As the United States continued to drop bombs in Afghanistan, Defense Secretary Donald Rumsfeld’s daily briefings catapulted him into a stratosphere of national adulation. As The Washington Post’s media reporter put it: “Everyone is genuflecting before the Pentagon powerhouse… America’s new rock star.” That winter, the host of NBC’s Meet the Press, Tim Russert, told Rumsfeld: “Sixty-nine years old and you’re America’s stud.”
The televised briefings that brought such adoration included claims of deep-seated decency in what was by then already known as the Global War on Terror. “The targeting capabilities, and the care that goes into targeting, to see that the precise targets are struck, and that other targets are not struck, is as impressive as anything anyone could see,” Rumsfeld asserted. And he added, “The weapons that are being used today have a degree of precision that no one ever dreamt of.”

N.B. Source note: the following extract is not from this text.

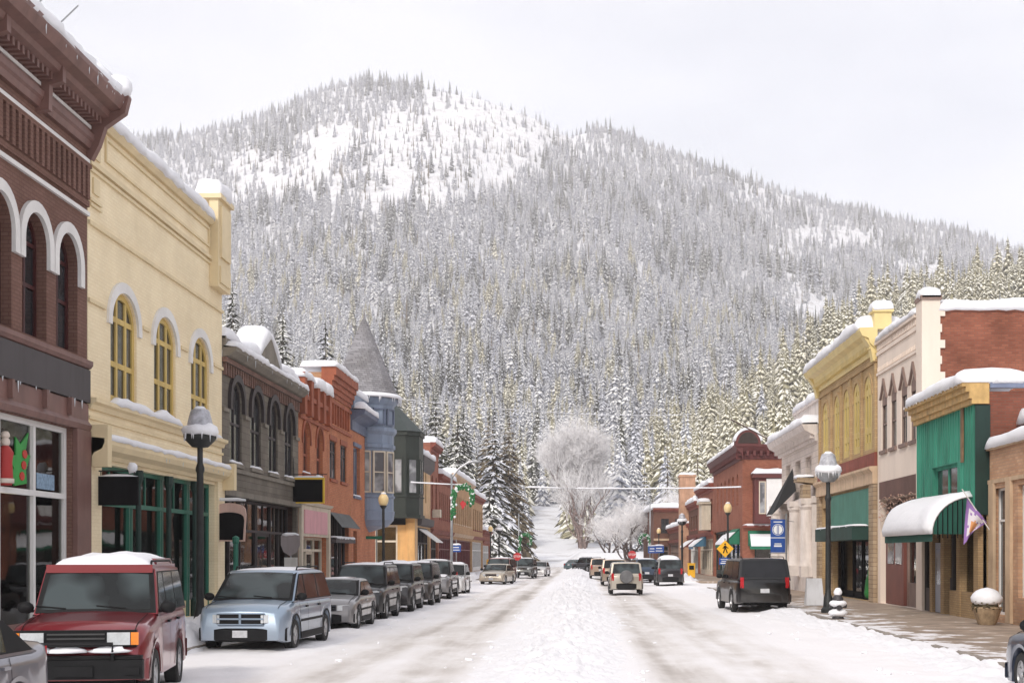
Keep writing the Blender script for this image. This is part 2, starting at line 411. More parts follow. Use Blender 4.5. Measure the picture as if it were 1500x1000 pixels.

Whatever their degree of precision, American weapons were, in fact, killing a lot of Afghan civilians. The Project on Defense Alternatives concluded that American air strikes had killed more than 1,000 civilians during the last three months of 2001. By mid-spring 2002, The Guardian reported, “as many as 20,000 Afghans may have lost their lives as an indirect consequence of the U.S. intervention.”
Eight weeks after the intensive bombing had begun, however, Rumsfelddismissed any concerns about casualties: “We did not start this war. So understand, responsibility for every single casualty in this war, whether they’re innocent Afghans or innocent Americans, rests at the feet of al-Qaeda and the Taliban.” In the aftermath of 9/11, the process was fueling a kind of perpetual emotion machine without an off switch.